Tara Adams is just one of several former sheriff's deputies who has taken the stand at the trial of former L.A. Sheriff Lee Baca. Baca is charged with conspiracy and obstruction of justice. Federal prosecutors say he led an effort by the sheriff's department to quash a federal investigation into brutality at the jails. 

Much of the testimony in Baca's trial thus far has revolved around a period of time in 2011 when deputies working in the jail discovered that one of their inmates, Anthony Brown, was working covertly as an FBI informant. Shortly after that discovery, Brown was moved out of his jail cell, out of the reach of FBI agents. Prosecutors say Baca ordered his deputies to hide Brown from the FBI, while Baca's attorneys say the plan was hatched by his undersheriff Paul Tanaka.
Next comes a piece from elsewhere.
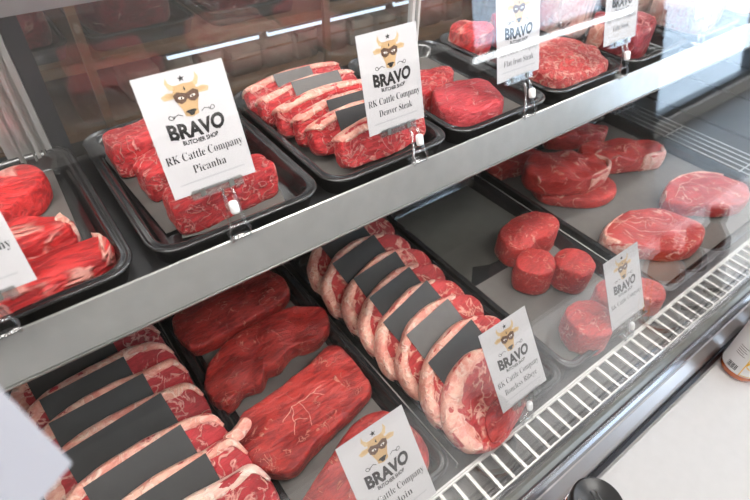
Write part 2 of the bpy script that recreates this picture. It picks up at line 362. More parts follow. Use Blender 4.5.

During her testimony Tuesday, Adams described the day Brown was moved from his cell. As a records deputy, she was responsible for processing paperwork when inmates were admitted and released. She said three deputies approached her asked that she release Brown. Adams testified that she denied their request and explained to them that Brown was ineligible for release because he was headed to state prison for armed robbery.

During her testimony, Adams said that inmate informants can be offered anonymity in jail. She offered to re-book Brown under the name "John Doe," so long as proper procedure was followed: he would have to be immediately fingerprinted, with his identifying information tagged to his jail records.

Adams said the deputies refused and became more agitated, and told her that they had orders from undersheriff Tanaka to release Brown.

"They said 'Are you going to tell Tanaka?'" Adams said.

One deputy moved to dial Tanaka's number on her phone, she said, adding "I was scared."

At that point, the head records clerk stepped in and released Brown. As the clerk began to sign the paper jacket that held Brown's jail records, one of the deputies took it.

"I started to forcefully tell the lieutenant, he can’t take the records jacket," Adams said, explaining that it needed to be properly scanned and archived.

"It wasn't," she said. Adams left the department in 2014.

The prosecution is expected to rest its case Thursday.